A Splice accomplished by the application of localized heat sufficient to fuse or melt the ends of two lengths of optical fiber, forming a continuous single fiber.

The process of Fusion Splicing involves using localized heat to melt or fuse the ends of two optical fibers together. The Splicing process begins by preparing each Fiber end for fusion. Fusion splicing requires that all protective coatings be removed from the ends of each fiber. The fiber is then cleaved using the score-and-break method. The quality of each fiber end is inspected using a microscope. In fusion splicing, splice Loss is a direct function of the angles and quality of the two fiber-end faces.

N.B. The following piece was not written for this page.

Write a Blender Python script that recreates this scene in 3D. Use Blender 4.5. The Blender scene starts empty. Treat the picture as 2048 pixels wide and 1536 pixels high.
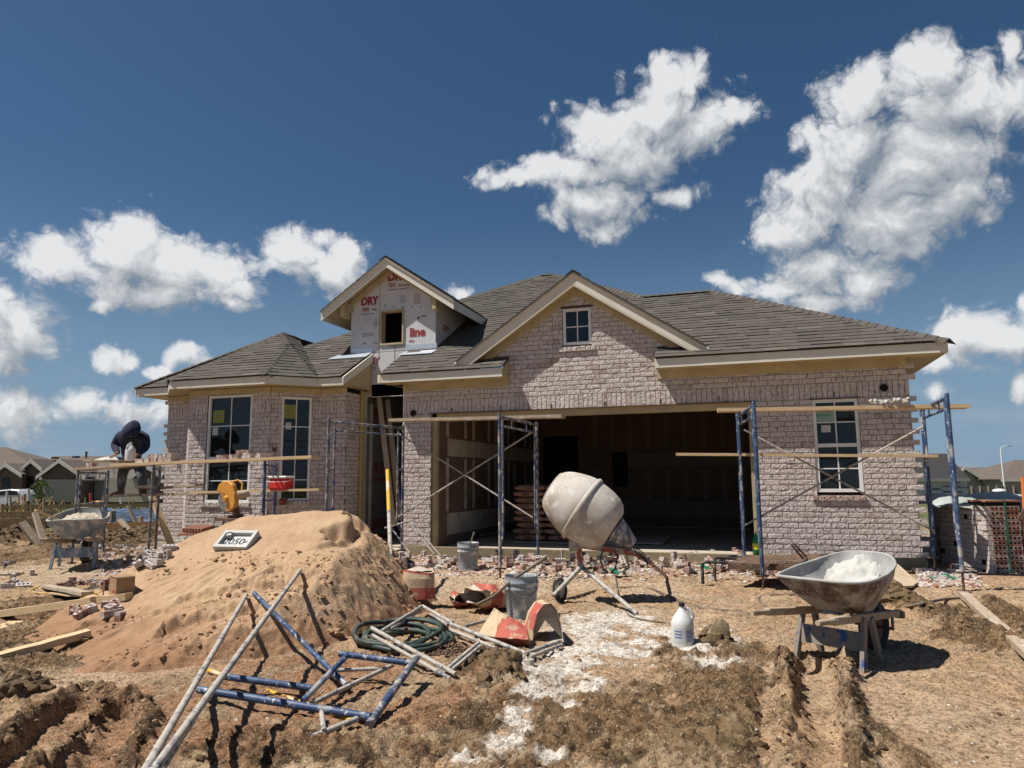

The basic fusion splicing apparatus consists of two fixtures on which the fibers are mounted and two electrodes. inspection microscope assists in the placement of the prepared fiber ends into a fusion-splicing apparatus. The fibers are placed into the apparatus, aligned, and then fused together. Initially, fusion splicing used nichrome wire as the heating element to melt or fuse fibers together. New fusion-splicing techniques have replaced the nichrome wire with carbon dioxide (CO2) lasers, electric arcs, or gas flames to heat the fiber ends, causing them to fuse together. The small size of the fusion splice and the development of automated fusion-splicing machines have made electric arc fusion (arc fusion) one of the most popular splicing techniques in commercial applications.